El trote, nervioso y corto, de tres potros por la ladera de la mañana es la señal de que han de cumplirse las promesas de dicha y luz. Nada hay como el silencio para ir haciéndose con esas horas de incertidumbre, cuando la luz va irguiéndose entre la pereza del mundo. El paseante sólo mira metro y medio más allá de sus botas toscas y feas, no puede ver más allá porque no hay aún más que camino carretero que no interesa ni el ánimo está para casi nada.
A medida que se gana altura y el riachuelo nervioso y cantarín se hace abrazar por helechos, el paseante va fijándose en el esplendor de la retama amarilla, algún diente de león y lágrimas de resina que brillan al sol oblicuo de la ladera. El paseante piensa en sus cosas, que son todas y ninguna, o se deja llevar por lo que no hizo ayer, por enviar una carta hace semanas pendiente o retomar las semblanzas de terciopelo y pedernal que acaba de publicar Caballero Bonald.

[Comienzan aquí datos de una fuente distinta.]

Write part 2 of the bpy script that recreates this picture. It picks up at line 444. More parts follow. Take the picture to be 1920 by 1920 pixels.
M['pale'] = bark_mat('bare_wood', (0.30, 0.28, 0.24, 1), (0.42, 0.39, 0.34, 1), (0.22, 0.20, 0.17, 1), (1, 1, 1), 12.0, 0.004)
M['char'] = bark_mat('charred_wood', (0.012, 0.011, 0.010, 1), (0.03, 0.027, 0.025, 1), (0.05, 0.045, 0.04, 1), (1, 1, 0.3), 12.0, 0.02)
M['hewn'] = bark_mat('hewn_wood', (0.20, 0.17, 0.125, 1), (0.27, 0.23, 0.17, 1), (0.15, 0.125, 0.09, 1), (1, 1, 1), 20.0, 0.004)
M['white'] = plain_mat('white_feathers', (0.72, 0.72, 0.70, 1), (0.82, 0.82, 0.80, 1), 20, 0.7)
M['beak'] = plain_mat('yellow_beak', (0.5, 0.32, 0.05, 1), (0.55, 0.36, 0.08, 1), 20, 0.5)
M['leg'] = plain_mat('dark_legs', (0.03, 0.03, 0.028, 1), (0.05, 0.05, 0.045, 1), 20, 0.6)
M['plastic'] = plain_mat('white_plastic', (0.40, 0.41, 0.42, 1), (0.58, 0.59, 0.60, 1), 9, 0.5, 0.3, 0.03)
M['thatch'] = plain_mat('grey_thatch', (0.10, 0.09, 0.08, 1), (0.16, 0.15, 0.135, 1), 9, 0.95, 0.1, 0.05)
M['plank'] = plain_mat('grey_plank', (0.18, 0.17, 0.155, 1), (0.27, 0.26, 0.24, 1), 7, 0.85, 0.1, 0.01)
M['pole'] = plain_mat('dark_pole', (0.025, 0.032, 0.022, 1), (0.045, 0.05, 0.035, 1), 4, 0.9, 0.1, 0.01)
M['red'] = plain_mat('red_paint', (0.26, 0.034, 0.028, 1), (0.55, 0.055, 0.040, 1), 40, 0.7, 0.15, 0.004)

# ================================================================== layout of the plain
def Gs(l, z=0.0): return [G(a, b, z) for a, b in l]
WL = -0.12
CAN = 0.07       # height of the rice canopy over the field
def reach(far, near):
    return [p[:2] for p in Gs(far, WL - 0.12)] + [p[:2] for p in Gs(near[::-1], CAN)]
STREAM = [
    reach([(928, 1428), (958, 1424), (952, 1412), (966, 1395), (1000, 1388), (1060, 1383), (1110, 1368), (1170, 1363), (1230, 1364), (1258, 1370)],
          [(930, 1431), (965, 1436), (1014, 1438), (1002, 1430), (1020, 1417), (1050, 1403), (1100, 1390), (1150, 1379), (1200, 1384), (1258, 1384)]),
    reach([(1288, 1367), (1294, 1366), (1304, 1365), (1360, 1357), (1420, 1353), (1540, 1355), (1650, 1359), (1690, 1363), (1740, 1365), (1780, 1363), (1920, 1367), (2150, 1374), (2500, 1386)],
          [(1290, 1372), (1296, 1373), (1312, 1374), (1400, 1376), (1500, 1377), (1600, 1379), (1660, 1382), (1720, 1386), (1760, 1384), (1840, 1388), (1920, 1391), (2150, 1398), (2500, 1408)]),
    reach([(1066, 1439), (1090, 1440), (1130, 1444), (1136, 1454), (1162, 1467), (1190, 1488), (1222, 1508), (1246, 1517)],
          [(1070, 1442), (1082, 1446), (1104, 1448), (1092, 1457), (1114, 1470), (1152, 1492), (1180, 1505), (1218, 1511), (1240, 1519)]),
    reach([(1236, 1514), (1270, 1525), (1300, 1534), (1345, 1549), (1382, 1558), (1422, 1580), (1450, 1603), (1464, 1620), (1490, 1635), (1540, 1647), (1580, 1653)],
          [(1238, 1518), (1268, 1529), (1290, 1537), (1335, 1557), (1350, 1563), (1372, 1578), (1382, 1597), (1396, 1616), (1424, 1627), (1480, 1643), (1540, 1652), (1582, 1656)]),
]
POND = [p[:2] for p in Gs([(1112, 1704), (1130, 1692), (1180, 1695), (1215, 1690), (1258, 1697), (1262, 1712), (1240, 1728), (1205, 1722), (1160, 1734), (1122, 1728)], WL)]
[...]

El paseante, que no es sino un mal nadador varado en la sierra, contempla con asombro flores moradas, ranículas y recoge una pluma de ave que ha de servirle no ya como adorno en el sombrero tirolés que no tiene sino como separador del Diario de un escritor burgués de Francisco Umbral que ahora también tiene entre manos. Hay que andar con cuidado con los nervios de los pinos que afloran por la vereda pedregosa pues son traicioneros como las víboras.
Cruza la mañana, como el peligro la noche, un vuelo rasante y oscuro. El ave va pregonando su canto o su lamento en la hora tranquila y algo turbia. Entre la arboleda no se sabe si el cielo está limpio pero se adivinan lastras de algodón porque el calor no es asfixiante. El paseante se detiene y aspira, se hincha en la ladera cuando escucha ese rumor del airecillo entre las hechuras del bosque, como un oleaje tranquilo y nocturno, y le recuerdo aquella mano invisible y misteriosa que acariciaba la hierba de una campa de su infancia.
Un enorme estanque refresca la mirada y el gesto. Siempre inquieta qué pueden esconder esas aguas tan tranquilas, qué peces ciegos, qué anfibios hermafroditas, qué plantas mitad raíces mitad anguilas aún no descubiertas para los manuales de botánica o piscifactoría. El paseante quisiera descalzarse y sentarse con los pies colgando y mirar el ceceo de la pequeña presa donde acuden sin miedo la chiquillería de los pueblos vecinos en las tardes de agosto. Pero le da apuro, una vergüenza que no puede explicarse, y sigue con el pesar de la ilusión en el bolsillo.
El silbido del viento, el peso de la nieve… No es fácil entender el por qué de las formas caprichosas de algunos pinos albares que nos alivian del cielo, como aquella fotografía de Robert Capa en la que Picasso sostenía una sombrilla para que Françoise Guillot, sonriente y principesca, no fuera herida por el sol de la Costa Azul.
Arriba el aire ya es viento, viento que sabe a lavanda y tomillo, viento que hiere, viento que azota las piedras, redondas como inmensas albóndigas, generosas y limpias, acostumbradas a un paisaje que no sabe de envidias y donde el goce es simplemente contemplación.
Ya está. El resto es bajada, rutina, esa inercia de la vida a veces tan necesaria pero que hoy sobra. Mas el descenso es peligroso porque las piedras sueltas son cuchillas mirando el cielo. Sólo el viento acompaña, y un hombre de camiseta amarilla que aparece y desaparece y se guía por una brújula, como hace tanto; yo soy de libro que llevo encima y donde acudo para confundirme. Ojalá supiera entender el lenguaje de las estrellas. Y saber sus nombres para pronunciarlos en la noche.
Alguna vez voy con el poeta, como hace una semana. Viéndole caminar con paso leve y decidido cuesta arriba entre un pinar de sol y sombra parecía el adolescente Rimbaud avanzando con la prisa urgente de quien no podía perderse el París de la Comuna. Llevaba el bastón en la mano derecha como si alguien le hubiera regalado una flor. No le hacía falta ningún apoyo ni que nada le ritmara la vida pues el diapasón de la palabra hecho vereda le servía de brújula y compás en la mañana de mayo.
Mañana hermosa de conversación y extravío al contemplar juntos ese delicado vuelo de águila imperial señoreando las cumbres y dibujando elipses con el arqueo de las pestañas, o el andar extraviado e inocente de un cervatillo que cruzó nuestra vereda cuando la mañana aún no sabía que era la mañana.
El resto del día no tuvo sentido. Tampoco existió. Y el hoy está anclado en el puerto del recuerdo de ayer.